| Work to be completed |
Your task is to tally the lines of the listing containing the word "scene" and report the figure alone.
[start]
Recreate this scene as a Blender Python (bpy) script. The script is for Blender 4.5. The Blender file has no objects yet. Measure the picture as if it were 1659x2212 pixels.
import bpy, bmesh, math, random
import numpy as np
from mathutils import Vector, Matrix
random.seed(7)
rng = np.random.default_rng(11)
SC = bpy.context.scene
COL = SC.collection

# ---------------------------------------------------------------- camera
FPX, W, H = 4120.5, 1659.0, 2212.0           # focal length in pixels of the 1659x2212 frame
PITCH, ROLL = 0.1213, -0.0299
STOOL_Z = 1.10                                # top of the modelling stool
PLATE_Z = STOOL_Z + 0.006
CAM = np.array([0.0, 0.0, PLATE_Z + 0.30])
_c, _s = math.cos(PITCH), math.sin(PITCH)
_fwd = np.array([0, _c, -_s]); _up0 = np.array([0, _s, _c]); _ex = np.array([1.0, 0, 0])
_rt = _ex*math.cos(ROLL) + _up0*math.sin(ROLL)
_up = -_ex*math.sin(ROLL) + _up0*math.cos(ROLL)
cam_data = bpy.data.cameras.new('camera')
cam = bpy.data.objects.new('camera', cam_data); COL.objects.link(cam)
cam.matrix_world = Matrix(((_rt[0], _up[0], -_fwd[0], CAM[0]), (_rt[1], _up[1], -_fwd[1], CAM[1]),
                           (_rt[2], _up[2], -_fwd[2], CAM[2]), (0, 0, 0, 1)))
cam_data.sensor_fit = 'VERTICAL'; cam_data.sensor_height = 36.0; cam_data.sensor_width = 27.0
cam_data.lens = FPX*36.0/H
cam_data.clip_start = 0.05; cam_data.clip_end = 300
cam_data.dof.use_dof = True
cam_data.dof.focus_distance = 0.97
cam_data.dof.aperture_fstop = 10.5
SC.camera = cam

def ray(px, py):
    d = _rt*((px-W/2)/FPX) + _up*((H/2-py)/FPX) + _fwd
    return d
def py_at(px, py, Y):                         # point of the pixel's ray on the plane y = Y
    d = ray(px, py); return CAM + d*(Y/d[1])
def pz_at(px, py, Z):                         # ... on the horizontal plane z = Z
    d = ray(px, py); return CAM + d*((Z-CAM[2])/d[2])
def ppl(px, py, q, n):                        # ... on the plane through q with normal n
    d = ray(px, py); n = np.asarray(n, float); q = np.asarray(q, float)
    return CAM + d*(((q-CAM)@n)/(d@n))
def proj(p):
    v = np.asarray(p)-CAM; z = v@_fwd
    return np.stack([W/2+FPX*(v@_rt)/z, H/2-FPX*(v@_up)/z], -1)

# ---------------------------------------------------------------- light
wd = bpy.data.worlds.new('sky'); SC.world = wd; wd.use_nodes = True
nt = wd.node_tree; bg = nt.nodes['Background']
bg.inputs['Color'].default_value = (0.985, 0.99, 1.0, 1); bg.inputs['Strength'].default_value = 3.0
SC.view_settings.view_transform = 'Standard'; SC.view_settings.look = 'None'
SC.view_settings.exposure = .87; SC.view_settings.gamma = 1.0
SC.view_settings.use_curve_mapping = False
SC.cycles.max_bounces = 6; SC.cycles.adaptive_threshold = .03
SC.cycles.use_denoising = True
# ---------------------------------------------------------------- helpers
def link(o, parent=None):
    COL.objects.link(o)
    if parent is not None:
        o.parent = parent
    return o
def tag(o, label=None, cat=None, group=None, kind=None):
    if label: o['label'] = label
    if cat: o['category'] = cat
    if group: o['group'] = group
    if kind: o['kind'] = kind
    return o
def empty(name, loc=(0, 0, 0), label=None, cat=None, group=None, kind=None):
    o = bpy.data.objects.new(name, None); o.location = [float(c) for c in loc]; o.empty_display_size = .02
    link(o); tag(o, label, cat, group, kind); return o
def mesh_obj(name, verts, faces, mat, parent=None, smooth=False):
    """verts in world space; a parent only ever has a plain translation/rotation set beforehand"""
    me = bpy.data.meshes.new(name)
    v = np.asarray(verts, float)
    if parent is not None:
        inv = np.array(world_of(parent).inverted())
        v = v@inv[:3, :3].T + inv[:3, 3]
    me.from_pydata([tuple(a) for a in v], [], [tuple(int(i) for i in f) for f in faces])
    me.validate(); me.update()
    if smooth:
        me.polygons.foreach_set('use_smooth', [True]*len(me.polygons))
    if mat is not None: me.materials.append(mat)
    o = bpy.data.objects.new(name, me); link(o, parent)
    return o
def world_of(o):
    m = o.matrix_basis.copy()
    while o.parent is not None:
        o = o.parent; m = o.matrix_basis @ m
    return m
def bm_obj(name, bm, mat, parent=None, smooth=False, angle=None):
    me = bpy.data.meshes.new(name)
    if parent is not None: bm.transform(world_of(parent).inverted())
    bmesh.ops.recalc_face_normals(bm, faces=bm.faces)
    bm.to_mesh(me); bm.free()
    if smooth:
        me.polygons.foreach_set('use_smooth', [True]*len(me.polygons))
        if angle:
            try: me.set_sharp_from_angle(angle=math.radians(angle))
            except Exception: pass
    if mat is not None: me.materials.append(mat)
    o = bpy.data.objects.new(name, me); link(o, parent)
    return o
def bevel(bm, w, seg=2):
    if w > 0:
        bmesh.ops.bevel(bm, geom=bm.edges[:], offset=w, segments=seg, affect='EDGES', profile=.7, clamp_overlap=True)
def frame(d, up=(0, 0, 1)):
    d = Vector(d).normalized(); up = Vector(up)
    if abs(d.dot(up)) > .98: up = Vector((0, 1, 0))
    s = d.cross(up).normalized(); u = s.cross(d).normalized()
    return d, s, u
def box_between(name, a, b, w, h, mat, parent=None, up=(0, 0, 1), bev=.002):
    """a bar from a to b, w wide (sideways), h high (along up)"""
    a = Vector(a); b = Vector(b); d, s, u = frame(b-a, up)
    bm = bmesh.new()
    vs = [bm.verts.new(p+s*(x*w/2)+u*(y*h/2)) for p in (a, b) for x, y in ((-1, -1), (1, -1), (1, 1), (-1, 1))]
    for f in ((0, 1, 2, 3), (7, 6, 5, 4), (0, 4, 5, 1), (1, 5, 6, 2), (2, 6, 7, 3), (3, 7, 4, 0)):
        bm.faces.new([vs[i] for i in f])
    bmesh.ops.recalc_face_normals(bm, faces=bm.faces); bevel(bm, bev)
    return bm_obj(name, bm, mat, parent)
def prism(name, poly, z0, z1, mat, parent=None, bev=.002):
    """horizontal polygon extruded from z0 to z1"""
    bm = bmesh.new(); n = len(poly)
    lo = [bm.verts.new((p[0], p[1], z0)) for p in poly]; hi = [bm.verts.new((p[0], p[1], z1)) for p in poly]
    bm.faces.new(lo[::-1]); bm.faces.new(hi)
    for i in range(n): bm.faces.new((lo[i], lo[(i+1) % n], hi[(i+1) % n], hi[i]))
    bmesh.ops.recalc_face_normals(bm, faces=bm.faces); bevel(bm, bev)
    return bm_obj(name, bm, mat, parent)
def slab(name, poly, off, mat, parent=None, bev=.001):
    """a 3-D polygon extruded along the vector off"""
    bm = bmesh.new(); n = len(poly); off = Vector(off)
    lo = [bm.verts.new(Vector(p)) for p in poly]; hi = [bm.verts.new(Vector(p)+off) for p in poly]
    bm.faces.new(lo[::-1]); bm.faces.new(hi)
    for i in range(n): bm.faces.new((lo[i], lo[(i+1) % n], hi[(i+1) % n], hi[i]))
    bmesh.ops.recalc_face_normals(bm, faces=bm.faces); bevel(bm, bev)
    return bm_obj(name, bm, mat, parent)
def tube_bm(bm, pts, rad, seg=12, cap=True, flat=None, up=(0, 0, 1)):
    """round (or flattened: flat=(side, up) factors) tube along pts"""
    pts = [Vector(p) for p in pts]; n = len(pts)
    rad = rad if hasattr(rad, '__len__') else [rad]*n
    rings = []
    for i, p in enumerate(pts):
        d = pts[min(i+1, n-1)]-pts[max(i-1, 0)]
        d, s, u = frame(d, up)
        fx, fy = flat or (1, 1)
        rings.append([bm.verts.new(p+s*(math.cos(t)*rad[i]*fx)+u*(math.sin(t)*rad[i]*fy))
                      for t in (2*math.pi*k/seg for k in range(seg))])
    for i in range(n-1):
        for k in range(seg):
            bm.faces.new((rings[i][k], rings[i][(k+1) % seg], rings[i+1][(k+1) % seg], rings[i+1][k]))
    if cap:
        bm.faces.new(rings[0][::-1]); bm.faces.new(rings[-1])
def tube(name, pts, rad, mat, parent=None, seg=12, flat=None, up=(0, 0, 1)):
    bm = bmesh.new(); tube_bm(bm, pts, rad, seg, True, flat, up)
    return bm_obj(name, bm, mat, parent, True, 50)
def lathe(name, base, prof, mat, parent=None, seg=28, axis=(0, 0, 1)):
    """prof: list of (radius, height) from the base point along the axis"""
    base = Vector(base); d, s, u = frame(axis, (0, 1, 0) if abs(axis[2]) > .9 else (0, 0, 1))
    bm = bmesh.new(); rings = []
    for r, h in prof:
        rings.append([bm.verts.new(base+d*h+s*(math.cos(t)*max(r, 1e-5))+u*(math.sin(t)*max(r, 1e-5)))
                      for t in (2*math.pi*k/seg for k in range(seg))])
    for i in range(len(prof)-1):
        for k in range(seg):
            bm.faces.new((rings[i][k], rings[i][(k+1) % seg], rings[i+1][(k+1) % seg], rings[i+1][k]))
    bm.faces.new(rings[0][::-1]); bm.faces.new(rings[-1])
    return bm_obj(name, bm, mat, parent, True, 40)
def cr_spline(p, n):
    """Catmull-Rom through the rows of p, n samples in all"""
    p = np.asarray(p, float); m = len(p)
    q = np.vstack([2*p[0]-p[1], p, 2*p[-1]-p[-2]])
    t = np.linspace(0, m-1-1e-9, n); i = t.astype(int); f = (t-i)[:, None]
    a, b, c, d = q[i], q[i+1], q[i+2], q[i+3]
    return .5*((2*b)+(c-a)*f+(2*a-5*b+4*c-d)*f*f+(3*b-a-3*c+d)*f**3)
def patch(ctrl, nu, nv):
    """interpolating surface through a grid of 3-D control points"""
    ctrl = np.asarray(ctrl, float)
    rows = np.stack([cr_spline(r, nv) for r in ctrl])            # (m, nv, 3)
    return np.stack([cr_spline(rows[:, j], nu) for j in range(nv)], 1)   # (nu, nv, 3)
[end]
| Response below |
2